After graduating from high school in 2004, they moved in together and were soon expecting a baby. When then-19-year-old Stephens found out he was going to be a father, he felt overwhelmed, scared and excited all at once. But after three months, Linder had a miscarriage, which left them both devastated. “Me and Tracy grew up together; we went through a lot of ‘grown-up things’ at a young age together. So, we had a huge bond for sure, and we always will.”

They had a second chance at a family six months later when Linder became pregnant again. Grace was born in April of 2006. The young parents chose the name “Grace” because it was a combination of their first names, Greg and Trace. A couple of years later in July 2008, Stephens and Linder officially tied the knot and moved into a new home together in Lockhart.

But as the year slowly progressed, the newlyweds started moving apart and grew emotionally disconnected. “I think that we were so involved in parenting Grace that we drifted apart as partners and in our personal relationship together,” Stephens said. “We didn’t nurture that as much as we nurtured Grace and being parents to her.”

The two separated in the summer of 2009 and officially divorced the following year. Even though their relationship had been nonexistent for several months, Stephens said it was heartbreaking to separate from Linder because she was his “first true love, the mother of his child, and his wife.”

It took some time for the two to start talking again and forge a new kind of relationship. Linder said it was a struggle for both to let go of their thoughts and perceptions of each other as husband and wife. The other battle was getting everyone else in their life to understand their odd partnership. Six months after their split, the two finally figured they had to put their past behind them and put Grace’s best interests in the forefront.

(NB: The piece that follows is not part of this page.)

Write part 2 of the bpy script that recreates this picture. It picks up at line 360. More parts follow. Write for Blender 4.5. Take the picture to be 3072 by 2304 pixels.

Linder, who identifies as pansexual (someone who is attracted to others, regardless of their gender identity or sexuality), had her first same-sex experience in middle school. She said Stephens knew she wasn’t always “straight as a board” when they were dating. It came as no surprise to anyone when she started dating her now partner Ryan Kelsey in 2010.

“Everyone thought it was fun and games when I was dating a woman—until I decided to marry her,” Linder said. The couple had a marriage ceremony, along with others, on the steps of the Capitol in 2011 through a GetEqual Texas equality march. Linder added that many people told her their same-sex union would negatively affect Grace.

Stephens said Kelsey is a great friend, someone he can truly talk to, and that she is a huge support in raising his daughter. “I think it’s been easier to have another woman in Grace’s life than another man. With me being so close to Grace, it would have been harder for me to share her with another man, as another father figure.”

A bright first-grader, Grace loves to read, paint and do arts and crafts, traits Stephens says she got from her mom. But she also loves going hunting with her dad, playing at parks and throwing the football around with him.

Stephens and Linder live just three miles apart, making things easier for each family member, especially Grace. The key to running each household smoothly is communication. The two are always on the same page in terms of disciplining Grace or addressing an issue. “Grace knows that she can’t get away with anything in one home and not the other,” Stephens said. “She understands it and respects us all three as parents.”